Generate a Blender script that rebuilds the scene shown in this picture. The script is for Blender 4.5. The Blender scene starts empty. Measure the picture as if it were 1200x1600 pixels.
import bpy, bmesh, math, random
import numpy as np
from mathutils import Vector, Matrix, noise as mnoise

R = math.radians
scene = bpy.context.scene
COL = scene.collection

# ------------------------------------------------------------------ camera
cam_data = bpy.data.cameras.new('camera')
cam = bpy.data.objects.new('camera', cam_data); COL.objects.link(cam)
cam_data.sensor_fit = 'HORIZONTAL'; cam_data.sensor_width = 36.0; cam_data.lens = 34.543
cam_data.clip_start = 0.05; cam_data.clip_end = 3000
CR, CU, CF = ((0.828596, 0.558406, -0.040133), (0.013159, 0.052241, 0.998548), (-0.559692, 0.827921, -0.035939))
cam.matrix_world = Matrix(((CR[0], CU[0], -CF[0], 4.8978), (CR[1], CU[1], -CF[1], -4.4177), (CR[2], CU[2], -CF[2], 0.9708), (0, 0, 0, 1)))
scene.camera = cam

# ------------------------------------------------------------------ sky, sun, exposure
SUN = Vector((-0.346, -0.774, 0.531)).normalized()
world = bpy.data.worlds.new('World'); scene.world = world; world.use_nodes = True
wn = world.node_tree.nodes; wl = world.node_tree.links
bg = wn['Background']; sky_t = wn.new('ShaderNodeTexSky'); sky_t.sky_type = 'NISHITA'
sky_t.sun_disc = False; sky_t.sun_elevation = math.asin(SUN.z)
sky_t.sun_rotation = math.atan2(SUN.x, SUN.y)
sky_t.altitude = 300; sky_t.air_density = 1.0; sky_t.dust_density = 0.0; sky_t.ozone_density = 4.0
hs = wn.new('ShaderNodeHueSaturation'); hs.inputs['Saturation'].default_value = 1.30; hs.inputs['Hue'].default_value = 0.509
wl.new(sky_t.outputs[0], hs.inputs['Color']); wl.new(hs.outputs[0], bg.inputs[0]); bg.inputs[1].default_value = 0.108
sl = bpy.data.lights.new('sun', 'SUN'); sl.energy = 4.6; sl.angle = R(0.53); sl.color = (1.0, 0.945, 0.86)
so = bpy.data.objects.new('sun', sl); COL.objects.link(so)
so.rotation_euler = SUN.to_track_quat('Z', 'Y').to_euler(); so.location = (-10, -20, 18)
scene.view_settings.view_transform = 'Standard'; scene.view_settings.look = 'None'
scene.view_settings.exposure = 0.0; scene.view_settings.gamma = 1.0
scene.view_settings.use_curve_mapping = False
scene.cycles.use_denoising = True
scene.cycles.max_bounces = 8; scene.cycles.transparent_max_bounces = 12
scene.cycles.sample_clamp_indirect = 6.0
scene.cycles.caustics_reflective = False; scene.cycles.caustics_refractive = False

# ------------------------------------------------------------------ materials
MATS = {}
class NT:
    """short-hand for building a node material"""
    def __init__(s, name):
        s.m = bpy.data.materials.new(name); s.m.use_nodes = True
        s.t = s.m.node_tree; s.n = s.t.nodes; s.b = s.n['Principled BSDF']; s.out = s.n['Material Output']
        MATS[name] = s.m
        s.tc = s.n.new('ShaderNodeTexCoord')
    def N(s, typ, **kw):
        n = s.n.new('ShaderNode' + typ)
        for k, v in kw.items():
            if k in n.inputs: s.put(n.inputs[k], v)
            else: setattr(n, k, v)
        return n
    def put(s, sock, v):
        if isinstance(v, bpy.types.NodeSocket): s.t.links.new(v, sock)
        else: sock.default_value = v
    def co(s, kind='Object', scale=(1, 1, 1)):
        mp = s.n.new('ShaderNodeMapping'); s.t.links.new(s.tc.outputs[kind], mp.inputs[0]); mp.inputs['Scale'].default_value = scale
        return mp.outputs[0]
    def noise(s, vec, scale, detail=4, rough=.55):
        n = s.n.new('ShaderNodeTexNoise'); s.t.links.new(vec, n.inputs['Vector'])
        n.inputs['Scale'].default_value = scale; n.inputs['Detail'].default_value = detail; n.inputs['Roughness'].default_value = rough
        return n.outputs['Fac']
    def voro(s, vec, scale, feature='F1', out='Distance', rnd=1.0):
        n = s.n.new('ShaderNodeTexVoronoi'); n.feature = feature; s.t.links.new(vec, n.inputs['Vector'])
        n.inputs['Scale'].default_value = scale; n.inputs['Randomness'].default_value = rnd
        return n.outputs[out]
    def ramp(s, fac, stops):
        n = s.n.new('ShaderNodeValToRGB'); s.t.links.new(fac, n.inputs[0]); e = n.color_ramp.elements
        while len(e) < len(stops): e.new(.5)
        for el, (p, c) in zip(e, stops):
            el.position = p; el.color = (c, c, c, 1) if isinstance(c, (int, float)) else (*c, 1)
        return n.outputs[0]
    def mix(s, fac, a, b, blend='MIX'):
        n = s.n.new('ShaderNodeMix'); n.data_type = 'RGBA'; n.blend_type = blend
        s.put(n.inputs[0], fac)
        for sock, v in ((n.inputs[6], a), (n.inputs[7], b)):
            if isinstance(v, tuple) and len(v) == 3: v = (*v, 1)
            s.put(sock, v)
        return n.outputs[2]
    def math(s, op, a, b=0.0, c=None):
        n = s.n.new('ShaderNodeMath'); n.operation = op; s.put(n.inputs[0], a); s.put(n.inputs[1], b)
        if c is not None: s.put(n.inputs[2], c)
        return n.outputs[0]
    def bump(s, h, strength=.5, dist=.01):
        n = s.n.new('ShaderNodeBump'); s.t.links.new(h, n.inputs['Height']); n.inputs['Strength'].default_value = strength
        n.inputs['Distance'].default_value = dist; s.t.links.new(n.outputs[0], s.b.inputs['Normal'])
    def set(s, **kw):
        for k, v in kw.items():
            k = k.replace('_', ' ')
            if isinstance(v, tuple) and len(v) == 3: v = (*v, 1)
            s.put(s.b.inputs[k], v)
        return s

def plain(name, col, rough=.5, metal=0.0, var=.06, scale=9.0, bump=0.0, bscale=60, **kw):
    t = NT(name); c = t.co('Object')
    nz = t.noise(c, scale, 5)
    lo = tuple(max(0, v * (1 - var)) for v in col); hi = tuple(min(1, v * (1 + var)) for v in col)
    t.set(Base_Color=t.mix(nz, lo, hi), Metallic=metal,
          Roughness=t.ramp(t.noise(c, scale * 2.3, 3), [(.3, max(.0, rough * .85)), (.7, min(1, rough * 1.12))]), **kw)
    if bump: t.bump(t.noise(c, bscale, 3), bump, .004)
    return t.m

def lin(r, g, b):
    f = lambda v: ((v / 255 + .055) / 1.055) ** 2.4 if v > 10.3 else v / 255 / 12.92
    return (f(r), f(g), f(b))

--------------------

**Task brief:**
Please write out the material word for word from its first line through the line holding "COL = scene.collection", including both, and no line past it.

**The reply:**
Generate a Blender script that rebuilds the scene shown in this picture. The script is for Blender 4.5. The Blender scene starts empty. Measure the picture as if it were 1200x1600 pixels.
import bpy, bmesh, math, random
import numpy as np
from mathutils import Vector, Matrix, noise as mnoise

R = math.radians
scene = bpy.context.scene
COL = scene.collection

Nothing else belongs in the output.